Oil down in Asia on fears of higher supply

SINGAPORE– Oil was down in Asian trade Tuesday amid speculation that OPEC may boost crude supplies despite faltering energy demand, analysts said.

New York’s main contract, light sweet crude for July delivery, lost 52 cents to $98.49 a barrel and Brent North Sea crude for July delivery dipped 41 cents to $114.07.

“Today the focus will still be on the OPEC meeting, as other countries including Saudi Arabia want to hike production and keep prices lower,” said Ker Chung Yang, a commodity analyst at Phillip Futures in Singapore.

“Only Iran and Venezuela may not want to hike production and want to keep prices higher,” he added.

The 12-nation Organisation of the Petroleum Exporting Countries (OPEC) oil cartel will meet Wednesday in Vienna amid growing fears that high crude prices could further dent world economic growth and energy demand.

The oil cartel pumps about 40 percent of global supply.

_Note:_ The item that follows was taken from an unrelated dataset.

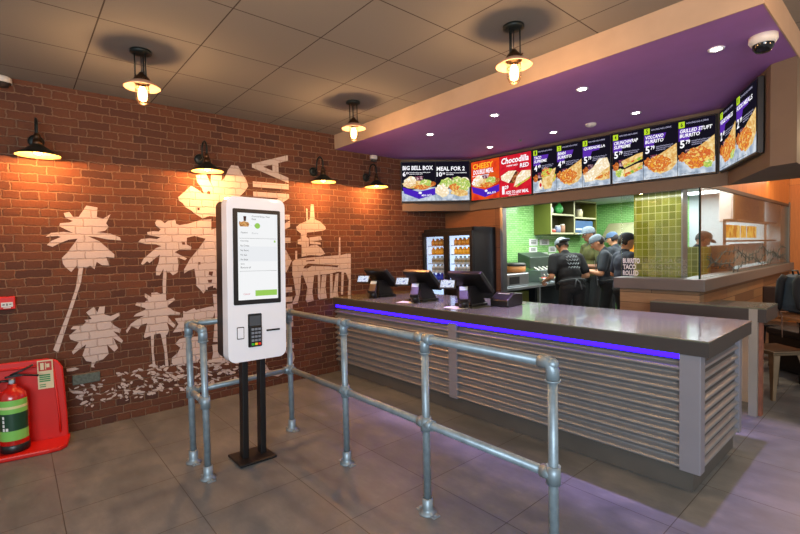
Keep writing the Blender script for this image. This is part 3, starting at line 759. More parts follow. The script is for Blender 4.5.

Most analysts expected the cartel would leave production quotas unchanged despite a surge in crude oil prices spurred by unrest in the Arab world, particularly in Libya.

Iran, OPEC’s second-biggest crude producer, favours high oil prices and traditionally opposes an increase in production of the cartel.

Tehran’s OPEC representative said Monday that the Islamic republic was against any increase in

OPEC output.

“There is no need to increase production of OPEC countries at the 159th meeting of the organisation,” Mohammad Ali Khatibi was quoted as saying on the state television website.

“The market is balanced… the downward trend in oil prices means that producers must be very cautious before any increase in output,” he said.

The country currently holds the rotating OPEC presidency for the first time since the 1979 Islamic revolution.

Meanwhile, investors await the crude inventories report from US, the world’s largest economy and oil consumer, for leads later Tuesday.

The International Air Transport Association (IATA) on Monday halved its profit forecast for the airline industry to $4 billion in 2011 due to the effects of the Japan tsunami, unrest in the Middle East and North Africa and high oil prices.

High oil prices are the biggest culprit dragging down the industry’s profitability, said IATA, which has raised its average Brent crude forecast by 15 percent to $110 a barrel for 2011.

Previously, the airline body estimated Brent crude would average $96 a barrel this year.